There are tax benefits that are available for several investments and one has to look at these in detail to see the extent to which they can be claimed. It is not that if there is a benefit present then these become automatically available. Often there are conditions attached to these benefits that need careful consideration. There are also times when a change in the conditions can lead to the elimination of the benefits. It is vital that one has a careful look at the manner in which the wordings of the tax benefit is present and if this can be made applicable to an individual. Here is a look at the benefit of zero per cent capital gains tax on long term capital gains and what this means for an individual.



Zero per cent tax

The Income Tax Act provides a benefit for long term capital gains in equities.

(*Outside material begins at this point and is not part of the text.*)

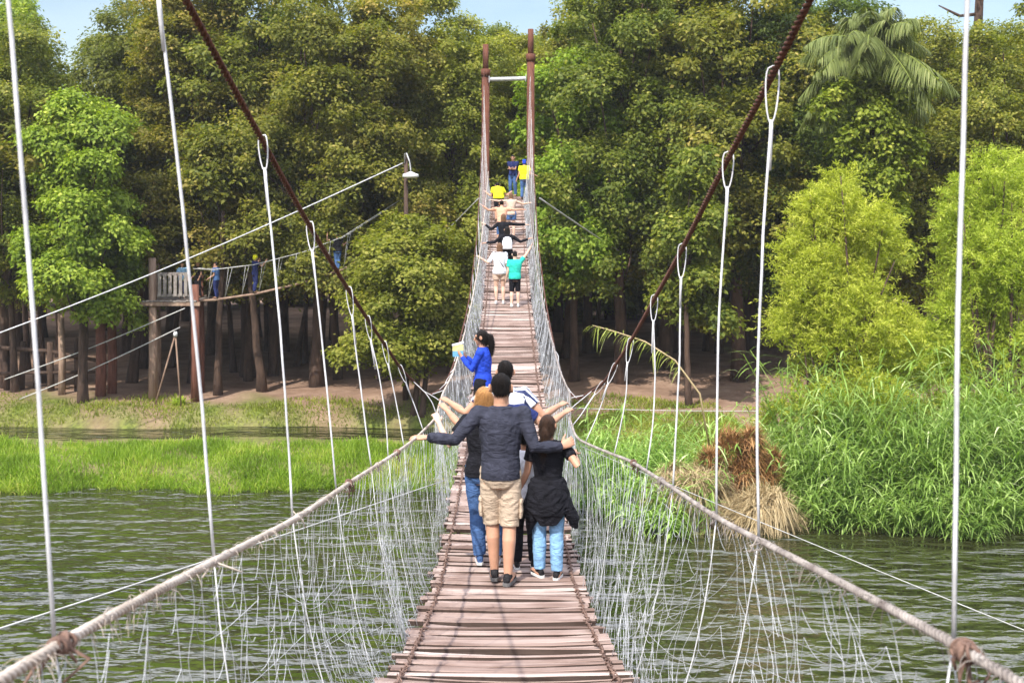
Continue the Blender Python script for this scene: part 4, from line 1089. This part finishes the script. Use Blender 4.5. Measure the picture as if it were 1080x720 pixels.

There are two conditions that need to be present and this is that the shares should be traded on an approved stock exchange and the other is that the securities transaction tax has to be paid on it. When these two conditions are approved then the long term capital gains tax that is arising on equities would be subject to a zero per cent tax rate. The term long term capital gains means that gains that have occurred after holding the equity for a period of one year or more. The gain means that the sale price of the equity is more than the cost involved in purchasing it. In normal circumstances if this is the case then there would have to be a tax paid on the gains but since there is a specific exemption in the form of a zero per cent tax then there would not be any tax that would need to be paid. This for all practical purposes makes the investment in equities beyond a one year time period virtually tax free and is something that the investor should look at. The saving of the tax can increase the net returns for the investor and if possible they should be looking at making use of this opportunity.

No distinction

The best part about such benefits is that there is no distinction that is made between various holdings and as long as the overall conditions are fulfilled it will be all right. This means that the holding has to be equity shares and one does not have to worry about which share has been bought and whether this will have the tax benefit coming along with it. There has to be a proper way in which the shares can be identified and at the present moment due to the fact that there is an all round benefit one does not have to worry much about the details



Restriction

The problem can arise in case there are any restrictions and this would mean things like certain stocks not getting the benefit. Such a condition has been added in the budget wherein if shares did not have securities transaction tax paid at the time of its purchase after October 1, 2004 then the zero per cent rate would not be available. Some genuine transactions like IPO, FPO, bonus shares etc would be out of this ambit. But if there are any such restrictions then one would need to be aware of them and this should be checked before the investment is actually made rather than later. This would prevent a situation wherein the individual believes that they have the benefit but this does not turn out to be correct. This can lead to a tax payment as well as disruption of the planning process and hence is something that has to be avoided at all cost.